For half a century, Terry Riley has found himself filed alongside fellow American composers such as Steve Reich, Philip Glass and John Adams, whose minty-fresh minimalism sounds as if it has been plotted on graph paper. Riley’s music is, in the best possible way, often much messier than that of his peers, and it seems to have become even more gleefully chaotic in recent years. The minimalist rigour is there, but it has been warped and reshaped by Riley’s multiple interests, not least his love of Indian ragas, Balinese gamelan, west African percussion and jazz. It reminds us why the Who’s Pete Townshend, a fan of Riley’s work, once said “the only thing minimal about Riley’s music is the limitation of the audience”.
Tonight’s show is as close to a jazz performance as you are likely to see by Riley, or indeed any other contemporary music composer. Riley shares the stage with his guitarist son Gyan Riley, collaborating in a series of loose improvisations. It is as joyously ramshackle as this venue, which resembles a large scout hut that has been painted white to convert it into an art gallery.

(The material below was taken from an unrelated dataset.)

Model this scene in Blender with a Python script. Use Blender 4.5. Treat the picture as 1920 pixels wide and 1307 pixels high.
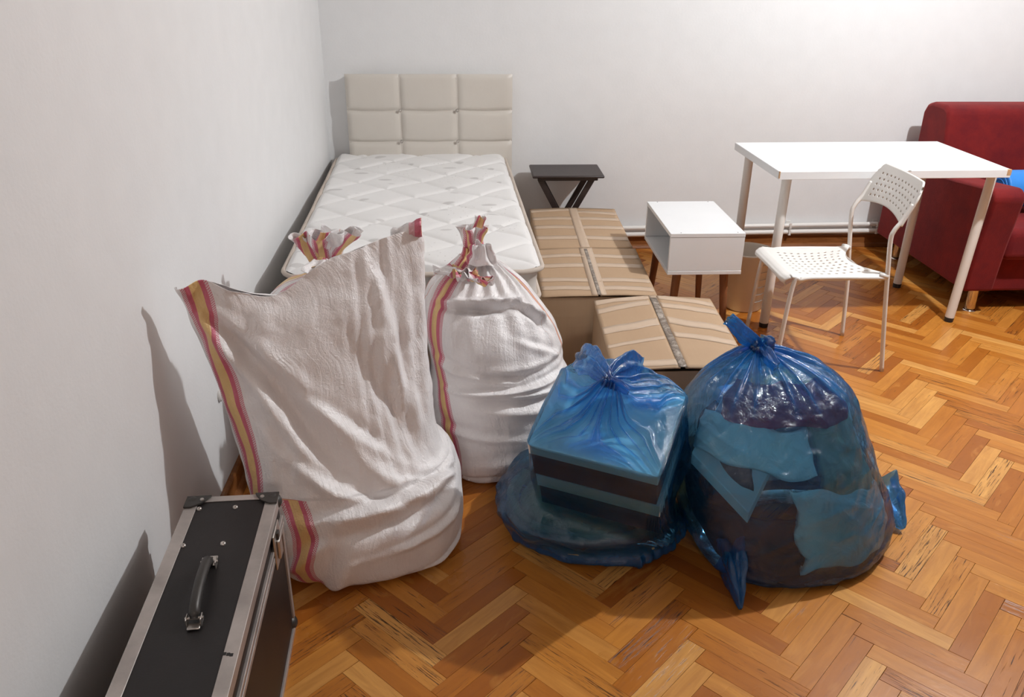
import bpy, bmesh, math, random
import numpy as np
from mathutils import Vector, Matrix, noise
for o in list(bpy.data.objects): bpy.data.objects.remove(o)
random.seed(4)
SC = bpy.context.scene
COL = SC.collection
# ------------------------------------------------------------------ camera
F, YAW, PITCH, ROLL = 1584.96, -0.0529, 0.4353, 0.0082
CAM = Vector((0.755, -4.6875, 1.5416))
_fw = Vector((-math.sin(YAW)*math.cos(PITCH), math.cos(YAW)*math.cos(PITCH), -math.sin(PITCH)))
_r0 = Vector((math.cos(YAW), math.sin(YAW), 0)); _u0 = _r0.cross(_fw)
_rt = _r0*math.cos(ROLL)+_u0*math.sin(ROLL); _up = -_r0*math.sin(ROLL)+_u0*math.cos(ROLL)
cd = bpy.data.cameras.new('camera'); cam = bpy.data.objects.new('camera', cd); COL.objects.link(cam)
cd.sensor_width = 36; cd.lens = F/1920*36; cd.clip_start = .02
M = Matrix((_rt, _up, -_fw)).transposed().to_4x4(); M.translation = CAM
cam.matrix_world = M; SC.camera = cam
def ray(u, v): return _fw + (u-960)/F*_rt + (653.5-v)/F*_up
def aty(u, v, y):
    d = ray(u, v); return CAM + d*((y-CAM.y)/d.y)
def atz(u, v, z=0.0):
    d = ray(u, v); return CAM + d*((z-CAM.z)/d.z)
def atx(u, v, x):
    d = ray(u, v); return CAM + d*((x-CAM.x)/d.x)
def proj(P):
    d = Vector(P)-CAM; z = d.dot(_fw)
    return (960+F*d.dot(_rt)/z, 653.5-F*d.dot(_up)/z, z)
# ------------------------------------------------------------------ world, lights, exposure
w = bpy.data.worlds.new('world'); SC.world = w; w.use_nodes = True
w.node_tree.nodes['Background'].inputs[0].default_value = (.6, .7, 1, 1)
w.node_tree.nodes['Background'].inputs[1].default_value = .02
def point(name, loc, power, col, rad):
    l = bpy.data.lights.new(name, 'POINT'); l.energy = power; l.color = col; l.shadow_soft_size = rad
    o = bpy.data.objects.new(name, l); COL.objects.link(o); o.location = loc; return o
point('ceiling_lamp_light', (3.05, -2.0, 2.40), 175, (.96, .98, 1.0), .035)
point('hall_lamp_light', (1.23, -7.0, 2.34), 37, (1, .84, .76), .06)
vs = SC.view_settings
vs.view_transform = 'Standard'; vs.look = 'None'; vs.gamma = 1; vs.use_curve_mapping = False
vs.exposure = 0.14
# ------------------------------------------------------------------ materials
def newmat(name):
    m = bpy.data.materials.new(name); m.use_nodes = True
    nt = m.node_tree; b = nt.nodes['Principled BSDF']; return m, nt, b
def N(nt, t, **kw):
    n = nt.nodes.new(t)
    for k, v in kw.items():
        if k in n.inputs: n.inputs[k].default_value = v
        else: setattr(n, k, v)
    return n
def ramp(nt, fac, stops, mode='LINEAR'):
    r = nt.nodes.new('ShaderNodeValToRGB'); r.color_ramp.interpolation = mode
    e = r.color_ramp.elements
    while len(e) < len(stops): e.new(.5)
    for k, (p, c) in enumerate(stops):
        e[k].position = p; e[k].color = (*c, 1) if len(c) == 3 else c
    nt.links.new(fac, r.inputs[0]); return r.outputs[0]
def mixc(nt, fac, a, b, mode='MIX'):
    m = nt.nodes.new('ShaderNodeMix'); m.data_type = 'RGBA'; m.blend_type = mode
    for s, v in ((m.inputs[0], fac), (m.inputs[6], a), (m.inputs[7], b)):
        if hasattr(v, 'is_linked'): nt.links.new(v, s)
        elif isinstance(v, tuple): s.default_value = (*v, 1)
        else: s.default_value = v
    return m.outputs[2]
def mth(nt, op, a, b=None, clamp=False):
    m = nt.nodes.new('ShaderNodeMath'); m.operation = op; m.use_clamp = clamp
    for s, v in ((m.inputs[0], a), (m.inputs[1], b)):
        if v is None: continue
        if hasattr(v, 'is_linked'): nt.links.new(v, s)
        else: s.default_value = v
    return m.outputs[0]
def bump(nt, b, h, strength=.3, dist=.002, prev=None):
    n = nt.nodes.new('ShaderNodeBump'); n.inputs['Strength'].default_value = strength; n.inputs['Distance'].default_value = dist
    nt.links.new(h, n.inputs['Height'])
    if prev is not None: nt.links.new(prev, n.inputs['Normal'])
    if b is not None: nt.links.new(n.outputs[0], b.inputs['Normal'])
    return n.outputs[0]
def coords(nt, kind='Object', scale=(1, 1, 1)):
    t = nt.nodes.new('ShaderNodeTexCoord'); m = nt.nodes.new('ShaderNodeMapping')
    m.inputs['Scale'].default_value = scale; nt.links.new(t.outputs[kind], m.inputs[0]); return m.outputs[0]
def noi(nt, vec, scale, detail=4, rough=.55, dist=0):
    n = N(nt, 'ShaderNodeTexNoise', Scale=scale, Detail=detail, Roughness=rough, Distortion=dist)
    nt.links.new(vec, n.inputs['Vector']); return n.outputs[0]
def plain(name, col, rough=.5, metal=0, spots=0, bs=0, bscale=60, coat=0, var=.0, spec=.5):
    m, nt, b = newmat(name)
    v = coords(nt)
    c2 = tuple(x*(1-var) for x in col)
    f = noi(nt, v, 9, 5)
    nt.links.new(mixc(nt, ramp(nt, f, [(.35, (0, 0, 0)), (.7, (1, 1, 1))]), col, c2), b.inputs['Base Color'])
    b.inputs['Roughness'].default_value = rough; b.inputs['Metallic'].default_value = metal
    b.inputs['Coat Weight'].default_value = coat; b.inputs['Specular IOR Level'].default_value = spec
    if bs: bump(nt, b, noi(nt, v, bscale, 4), bs, .002)
    return m
M_ = {}
M_['wall'] = plain('wall_plaster', (.80, .80, .80), .75, bs=.25, bscale=90, var=.03, spec=.25)
M_['ceil'] = plain('ceiling_plaster', (.42, .40, .38), .8, var=.02)  # unseen ceiling, colour darkened to weaken its bounced light
M_['wall2'] = plain('wall_low_bounce', (.20, .165, .14), .8, var=.03)  # unseen walls, kept dark so less light bounces into the shadows
M_['white_lac'] = plain('white_laminate', (.80, .81, .82), .32, var=.02, spec=.4)
M_['white_pl'] = plain('white_plastic', (.80, .78, .745), .38, var=.02)
M_['white_met'] = plain('white_painted_steel', (.78, .75, .71), .35, var=.03)
M_['bin'] = plain('cream_plastic', (.80, .74, .66), .4, var=.03)
M_['black_rub'] = plain('black_rubber', (.02, .02, .022), .5)
M_['pipe'] = plain('pipe_paint', (.78, .76, .73), .35, bs=.1, bscale=40)
M_['espresso'] = plain('espresso_wood', (.035, .022, .020), .42, var=.35, bs=.1, bscale=30)
M_['chip'] = plain('bare_chipboard', (.55, .33, .17), .8, var=.3)
M_['alu'] = plain('worn_aluminium', (.52, .47, .44), .42, metal=.55, var=.35, bs=.15, bscale=120)
M_['steel'] = plain('steel', (.62, .58, .54), .3, metal=.9, var=.3)
M_['chrome'] = plain('chrome', (.8, .78, .75), .12, metal=1)
M_['dkmetal'] = plain('blackened_steel', (.09, .085, .08), .45, metal=.7, var=.4)
M_['casepan'] = plain('case_laminate', (.012, .009, .009), .5, var=.5, bs=.12, bscale=300)
M_['cover'] = plain('mattress_border', (.62, .58, .54), .8, var=.1, bs=.3, bscale=120)
M_['piping'] = plain('mattress_piping', (.58, .50, .43), .75, var=.15, bs=.2, bscale=200)
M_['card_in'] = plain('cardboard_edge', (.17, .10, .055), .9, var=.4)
M_['bluefoam'] = plain('blue_foam', (.03, .23, .68), .5, bs=.3, bscale=150, var=.1)
M_['gold'] = plain('brushed_gold_foot', (.75, .66, .5), .2, metal=1)
M_['greydial'] = plain('grey_plastic', (.35, .34, .33), .5)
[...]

Riley switches between several instruments. He plays clavinet and zither vamps on an electronic keyboard, a lengthy snake-charmer solo on a large melodica and sings deep ragas in the Kirana style, as taught to him by the Indian musician Pandit Pran Nath. During one memorable piece, just after the interval, he plays a woozy synthesised string section, pitch-shifting it so heavily it sounds as if an orchestra is melting.
But his main instrument tonight is the Steinway grand. Riley is not a jazz pianist by any stretch of the imagination, but he has explored the genre more thoroughly than many other minimalists: he studied ragtime with the San Francisco pianist Wally Rose, used to play in piano bars in 1960s Paris and is adept at rattling through cycles of jazzy extended chords. There is something appealing in his mix of ostinato left-hand vamps and metrical right-hand improvisations, which sound like Bach trying to do bebop.
However, it is Gyan who injects a real jazz sensibility into proceedings. While Riley Sr’s improvisations are consciously stiff and repetitive, Riley Jr’s are loose and spontaneous. Gyan switches to a nylon-string acoustic for one solo piece, Lookout Hill, from his latest album, Sprig. It sounds exactly like a Philip Glass-style minimalist piece arranged for guitar: a complex arpeggio is repeated over and over, changing incrementally and becoming more complex through accretion. It is a staggering solo, and the only written-through moment in the programme.
Otherwise, Gyan stays on electric guitar, playing scribbly counterpoint to Riley’s piano explorations. Frequently, his improvisations include adding random splashes of colour, bending notes and substitute chords. He also uses a variety of effects pedals – auto-wah, digital delay and even heavy metal levels of distortion. By the closing piece, as Riley triggers hypnotic samples, Gyan is freaking out on a distorted guitar, transforming the meditative mood into one more akin to a rave. Aged 83, with a long white beard that seems to confer upon him a priestly appearance, Riley grins through the chaos.